■ Instruction
From the entries that follow, reproduce exactly and only the lines from the line with "Build this scene" to the line with "return (d.x * t, d.y * t)", endpoints included.

■ Entries shown
──────

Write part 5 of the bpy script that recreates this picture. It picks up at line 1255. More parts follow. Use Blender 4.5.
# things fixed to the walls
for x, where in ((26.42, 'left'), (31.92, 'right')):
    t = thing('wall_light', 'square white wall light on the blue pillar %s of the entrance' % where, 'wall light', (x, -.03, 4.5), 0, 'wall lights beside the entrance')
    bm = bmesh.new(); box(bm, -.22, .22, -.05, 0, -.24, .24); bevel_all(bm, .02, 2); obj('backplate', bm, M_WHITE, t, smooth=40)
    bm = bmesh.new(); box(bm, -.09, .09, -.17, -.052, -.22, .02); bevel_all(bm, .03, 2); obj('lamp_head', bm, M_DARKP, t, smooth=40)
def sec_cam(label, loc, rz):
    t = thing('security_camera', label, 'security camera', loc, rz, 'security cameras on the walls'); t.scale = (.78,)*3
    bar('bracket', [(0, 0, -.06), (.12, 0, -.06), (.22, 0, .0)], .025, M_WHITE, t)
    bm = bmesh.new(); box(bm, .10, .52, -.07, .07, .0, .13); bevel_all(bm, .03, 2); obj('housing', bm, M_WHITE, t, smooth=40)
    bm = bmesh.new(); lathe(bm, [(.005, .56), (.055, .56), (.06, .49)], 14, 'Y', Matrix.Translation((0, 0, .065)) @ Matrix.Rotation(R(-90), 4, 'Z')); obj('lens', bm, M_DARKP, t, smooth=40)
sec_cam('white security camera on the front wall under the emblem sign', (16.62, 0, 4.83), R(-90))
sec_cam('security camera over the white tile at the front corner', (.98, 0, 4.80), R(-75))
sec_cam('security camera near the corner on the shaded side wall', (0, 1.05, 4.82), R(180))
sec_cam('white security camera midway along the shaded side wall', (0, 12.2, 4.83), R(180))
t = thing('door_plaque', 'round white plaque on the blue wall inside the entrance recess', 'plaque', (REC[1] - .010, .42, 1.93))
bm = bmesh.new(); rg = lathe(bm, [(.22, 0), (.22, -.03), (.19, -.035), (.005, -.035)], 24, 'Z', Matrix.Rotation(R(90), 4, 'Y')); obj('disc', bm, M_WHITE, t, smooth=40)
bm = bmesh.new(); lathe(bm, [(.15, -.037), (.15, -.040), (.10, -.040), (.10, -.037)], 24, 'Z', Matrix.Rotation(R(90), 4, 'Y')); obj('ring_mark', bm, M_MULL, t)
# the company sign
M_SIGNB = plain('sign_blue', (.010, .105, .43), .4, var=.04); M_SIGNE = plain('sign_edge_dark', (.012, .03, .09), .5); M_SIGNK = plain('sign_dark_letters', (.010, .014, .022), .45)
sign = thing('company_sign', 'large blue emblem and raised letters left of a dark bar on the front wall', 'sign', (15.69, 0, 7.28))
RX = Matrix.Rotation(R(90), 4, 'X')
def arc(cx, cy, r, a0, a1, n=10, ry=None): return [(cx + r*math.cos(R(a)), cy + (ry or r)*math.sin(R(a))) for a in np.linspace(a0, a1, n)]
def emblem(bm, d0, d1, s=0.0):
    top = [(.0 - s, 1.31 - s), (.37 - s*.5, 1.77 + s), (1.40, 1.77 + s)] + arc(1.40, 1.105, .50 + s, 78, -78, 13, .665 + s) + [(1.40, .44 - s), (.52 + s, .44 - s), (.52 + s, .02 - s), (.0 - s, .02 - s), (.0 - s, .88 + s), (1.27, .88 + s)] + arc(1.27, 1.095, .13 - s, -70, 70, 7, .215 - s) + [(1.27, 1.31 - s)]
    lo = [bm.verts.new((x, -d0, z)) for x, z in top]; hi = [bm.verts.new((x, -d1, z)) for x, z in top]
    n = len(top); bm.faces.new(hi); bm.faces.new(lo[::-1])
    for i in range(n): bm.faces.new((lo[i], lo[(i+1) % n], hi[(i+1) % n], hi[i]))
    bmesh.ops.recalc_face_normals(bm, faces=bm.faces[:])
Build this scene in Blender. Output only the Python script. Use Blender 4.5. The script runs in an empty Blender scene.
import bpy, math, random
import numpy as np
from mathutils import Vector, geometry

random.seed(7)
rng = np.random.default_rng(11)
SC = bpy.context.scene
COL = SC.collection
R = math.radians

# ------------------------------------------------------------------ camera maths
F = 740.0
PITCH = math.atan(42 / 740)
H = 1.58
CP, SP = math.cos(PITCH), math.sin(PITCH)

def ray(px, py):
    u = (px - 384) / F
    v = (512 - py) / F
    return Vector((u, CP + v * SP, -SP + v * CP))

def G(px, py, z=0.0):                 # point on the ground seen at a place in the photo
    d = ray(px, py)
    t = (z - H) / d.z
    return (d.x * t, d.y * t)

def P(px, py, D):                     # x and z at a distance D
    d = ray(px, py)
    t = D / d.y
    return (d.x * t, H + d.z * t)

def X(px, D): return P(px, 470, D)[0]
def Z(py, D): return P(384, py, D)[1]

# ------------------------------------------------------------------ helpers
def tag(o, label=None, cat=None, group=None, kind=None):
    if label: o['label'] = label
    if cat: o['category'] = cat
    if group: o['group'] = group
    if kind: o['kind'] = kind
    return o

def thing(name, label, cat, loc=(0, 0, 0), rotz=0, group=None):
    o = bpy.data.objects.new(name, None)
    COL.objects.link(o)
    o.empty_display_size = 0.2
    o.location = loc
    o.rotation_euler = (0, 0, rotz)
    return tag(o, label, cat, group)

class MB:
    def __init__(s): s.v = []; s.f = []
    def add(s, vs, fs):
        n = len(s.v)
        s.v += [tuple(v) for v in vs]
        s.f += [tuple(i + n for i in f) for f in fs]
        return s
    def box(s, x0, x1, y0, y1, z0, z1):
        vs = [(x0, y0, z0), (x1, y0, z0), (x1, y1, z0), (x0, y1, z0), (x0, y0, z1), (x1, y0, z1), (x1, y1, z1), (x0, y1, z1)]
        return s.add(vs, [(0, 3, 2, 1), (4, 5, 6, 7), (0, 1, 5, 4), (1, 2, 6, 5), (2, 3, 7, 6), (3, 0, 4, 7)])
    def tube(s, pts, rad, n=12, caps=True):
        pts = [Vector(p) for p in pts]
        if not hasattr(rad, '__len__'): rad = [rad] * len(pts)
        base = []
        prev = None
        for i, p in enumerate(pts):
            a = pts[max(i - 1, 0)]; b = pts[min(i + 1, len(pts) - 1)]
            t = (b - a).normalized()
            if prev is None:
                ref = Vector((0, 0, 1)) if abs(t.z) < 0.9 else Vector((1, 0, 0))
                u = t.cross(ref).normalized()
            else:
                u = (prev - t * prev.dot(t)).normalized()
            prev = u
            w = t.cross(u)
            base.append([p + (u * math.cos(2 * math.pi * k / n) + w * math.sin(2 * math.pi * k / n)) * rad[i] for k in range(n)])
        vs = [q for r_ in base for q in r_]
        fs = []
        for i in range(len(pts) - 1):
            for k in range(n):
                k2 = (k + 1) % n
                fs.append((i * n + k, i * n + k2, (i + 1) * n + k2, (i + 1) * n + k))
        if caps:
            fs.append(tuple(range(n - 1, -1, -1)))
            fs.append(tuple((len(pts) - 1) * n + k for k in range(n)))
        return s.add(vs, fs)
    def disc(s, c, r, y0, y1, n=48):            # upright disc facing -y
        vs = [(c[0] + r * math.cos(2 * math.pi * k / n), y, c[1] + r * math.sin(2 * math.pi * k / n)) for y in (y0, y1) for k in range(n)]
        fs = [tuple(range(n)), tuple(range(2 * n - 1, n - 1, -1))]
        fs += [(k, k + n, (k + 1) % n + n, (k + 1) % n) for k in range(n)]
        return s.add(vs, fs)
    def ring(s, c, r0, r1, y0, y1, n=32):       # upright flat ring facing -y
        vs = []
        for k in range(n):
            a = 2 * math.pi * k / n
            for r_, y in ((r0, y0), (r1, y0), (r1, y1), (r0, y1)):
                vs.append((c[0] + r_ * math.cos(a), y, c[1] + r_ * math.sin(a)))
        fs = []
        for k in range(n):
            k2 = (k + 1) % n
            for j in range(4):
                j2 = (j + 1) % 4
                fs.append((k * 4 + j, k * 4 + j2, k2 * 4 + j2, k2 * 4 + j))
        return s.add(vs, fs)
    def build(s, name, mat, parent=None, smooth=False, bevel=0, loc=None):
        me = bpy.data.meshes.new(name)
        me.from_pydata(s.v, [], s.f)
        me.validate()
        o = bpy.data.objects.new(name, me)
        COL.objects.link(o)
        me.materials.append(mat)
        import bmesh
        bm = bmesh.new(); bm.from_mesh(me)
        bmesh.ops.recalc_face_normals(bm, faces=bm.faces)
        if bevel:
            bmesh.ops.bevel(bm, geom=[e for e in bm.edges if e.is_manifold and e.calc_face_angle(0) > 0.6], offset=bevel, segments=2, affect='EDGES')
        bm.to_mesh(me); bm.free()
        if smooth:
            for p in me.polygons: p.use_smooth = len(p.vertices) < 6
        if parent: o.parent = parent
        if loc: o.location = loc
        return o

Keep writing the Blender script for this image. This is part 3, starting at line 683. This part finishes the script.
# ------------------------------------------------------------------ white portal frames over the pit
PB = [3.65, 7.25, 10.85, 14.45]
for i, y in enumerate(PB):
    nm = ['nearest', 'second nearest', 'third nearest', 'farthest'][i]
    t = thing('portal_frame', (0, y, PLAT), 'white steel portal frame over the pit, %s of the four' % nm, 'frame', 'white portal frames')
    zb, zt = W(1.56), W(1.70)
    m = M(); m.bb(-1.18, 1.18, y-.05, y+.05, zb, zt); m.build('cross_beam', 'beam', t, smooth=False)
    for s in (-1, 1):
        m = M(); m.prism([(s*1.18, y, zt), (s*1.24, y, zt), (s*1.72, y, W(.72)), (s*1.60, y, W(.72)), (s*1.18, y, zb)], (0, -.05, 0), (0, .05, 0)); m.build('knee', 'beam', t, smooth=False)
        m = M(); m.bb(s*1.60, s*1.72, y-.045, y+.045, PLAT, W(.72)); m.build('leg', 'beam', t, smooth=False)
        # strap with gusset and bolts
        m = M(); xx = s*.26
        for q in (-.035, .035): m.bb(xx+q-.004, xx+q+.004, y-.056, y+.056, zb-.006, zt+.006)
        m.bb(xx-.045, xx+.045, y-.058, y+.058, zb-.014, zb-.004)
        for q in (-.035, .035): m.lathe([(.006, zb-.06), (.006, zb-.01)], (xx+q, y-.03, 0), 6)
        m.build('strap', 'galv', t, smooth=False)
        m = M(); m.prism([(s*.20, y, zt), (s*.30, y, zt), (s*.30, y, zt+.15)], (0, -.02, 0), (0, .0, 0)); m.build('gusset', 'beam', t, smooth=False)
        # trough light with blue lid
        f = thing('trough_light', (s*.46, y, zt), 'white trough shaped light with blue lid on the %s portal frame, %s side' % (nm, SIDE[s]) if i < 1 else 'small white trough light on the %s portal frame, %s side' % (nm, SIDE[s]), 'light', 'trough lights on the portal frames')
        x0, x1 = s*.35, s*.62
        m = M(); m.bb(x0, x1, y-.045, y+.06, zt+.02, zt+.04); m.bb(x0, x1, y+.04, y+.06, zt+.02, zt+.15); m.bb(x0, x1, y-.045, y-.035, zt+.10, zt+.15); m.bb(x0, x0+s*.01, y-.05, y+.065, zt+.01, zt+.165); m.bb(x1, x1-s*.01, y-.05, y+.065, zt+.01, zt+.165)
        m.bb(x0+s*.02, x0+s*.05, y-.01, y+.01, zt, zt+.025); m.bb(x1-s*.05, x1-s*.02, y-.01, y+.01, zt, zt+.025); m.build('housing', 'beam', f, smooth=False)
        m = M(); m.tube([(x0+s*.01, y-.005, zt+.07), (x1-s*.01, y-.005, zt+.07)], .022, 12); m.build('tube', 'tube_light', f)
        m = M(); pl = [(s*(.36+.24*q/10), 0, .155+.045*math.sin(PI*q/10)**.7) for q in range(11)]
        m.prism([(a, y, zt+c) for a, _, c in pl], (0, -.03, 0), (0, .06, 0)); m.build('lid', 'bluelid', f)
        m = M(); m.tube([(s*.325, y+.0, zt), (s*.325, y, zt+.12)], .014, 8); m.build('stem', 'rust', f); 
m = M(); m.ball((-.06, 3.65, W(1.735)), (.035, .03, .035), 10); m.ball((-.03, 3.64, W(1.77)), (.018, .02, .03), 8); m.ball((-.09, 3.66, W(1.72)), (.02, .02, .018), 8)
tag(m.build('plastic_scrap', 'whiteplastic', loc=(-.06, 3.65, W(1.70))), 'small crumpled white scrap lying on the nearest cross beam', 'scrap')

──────

■ Output
Build this scene in Blender. Output only the Python script. Use Blender 4.5. The script runs in an empty Blender scene.
import bpy, math, random
import numpy as np
from mathutils import Vector, geometry

random.seed(7)
rng = np.random.default_rng(11)
SC = bpy.context.scene
COL = SC.collection
R = math.radians

# ------------------------------------------------------------------ camera maths
F = 740.0
PITCH = math.atan(42 / 740)
H = 1.58
CP, SP = math.cos(PITCH), math.sin(PITCH)

def ray(px, py):
    u = (px - 384) / F
    v = (512 - py) / F
    return Vector((u, CP + v * SP, -SP + v * CP))

def G(px, py, z=0.0):                 # point on the ground seen at a place in the photo
    d = ray(px, py)
    t = (z - H) / d.z
    return (d.x * t, d.y * t)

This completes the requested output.